The News-Times

‘Remain-in-Mexico' policy gains momentum

-

In a cramped San Diego courtroom, immigrant mothers cradled restless babies and toddlers as they waited to go before a judge. After a quick exchange, they were whisked back to Mexico where they face months, or possibly years, before their cases play out in the U.S.

Hundreds of miles away, a judge in El Paso, Texas, noticed that an infant was fussing and let the child's mother stand up and burp the baby before shipping her and about a dozen others, including six pregnant women, back to the Mexican border city of Juarez.

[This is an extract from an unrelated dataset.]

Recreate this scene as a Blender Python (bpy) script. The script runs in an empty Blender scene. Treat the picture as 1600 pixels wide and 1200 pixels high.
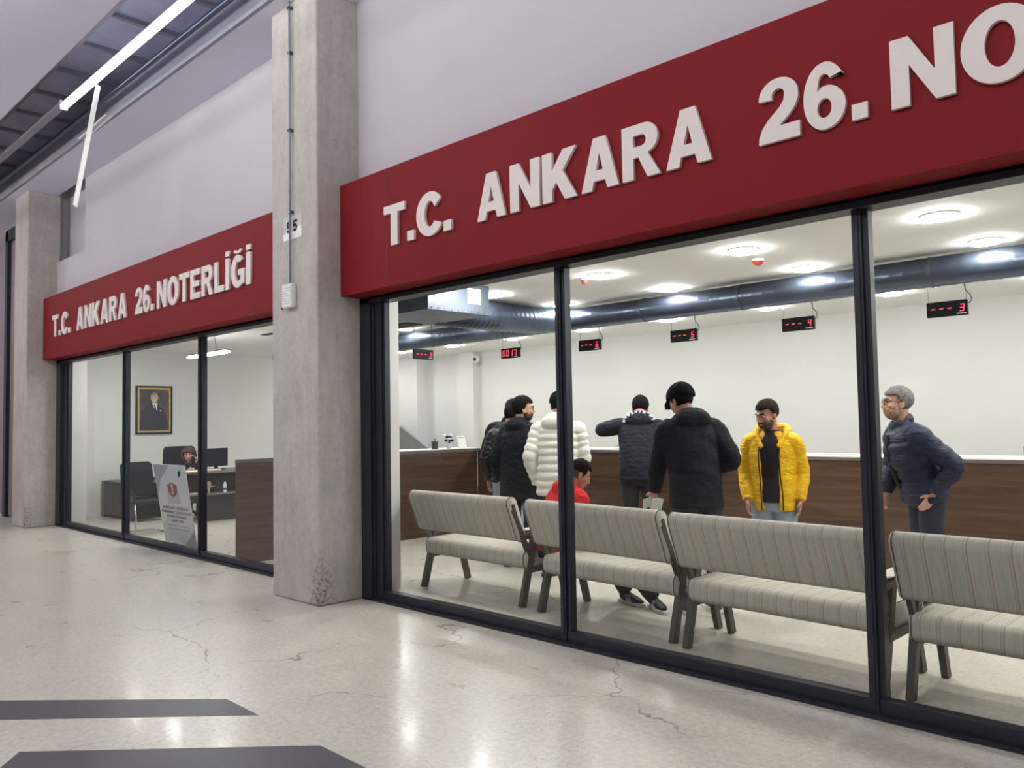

“I am afraid to return to Mexico and I'm about to have my baby,” a pregnant woman from Honduras told the judge, her belly pushing out against her red shirt as she blew her runny nose.

Nearby, another Honduran woman waited with her two young children, who began to fidget about an hour into the hearing. The 5-year-old boy hummed to himself while teasing and tickling his 7-year-old sister.

Scenes like these playing out in U.S. border courtrooms in recent weeks would become even more common under a deal that led President Donald Trump to suspend his threat of tariffs on all Mexican exports to the U.S. A centerpiec­e of the agreement calls for rapid expansion of a policy that makes Central American asylum seekers wait in Mexico while their cases wind through U.S. immigratio­n courts.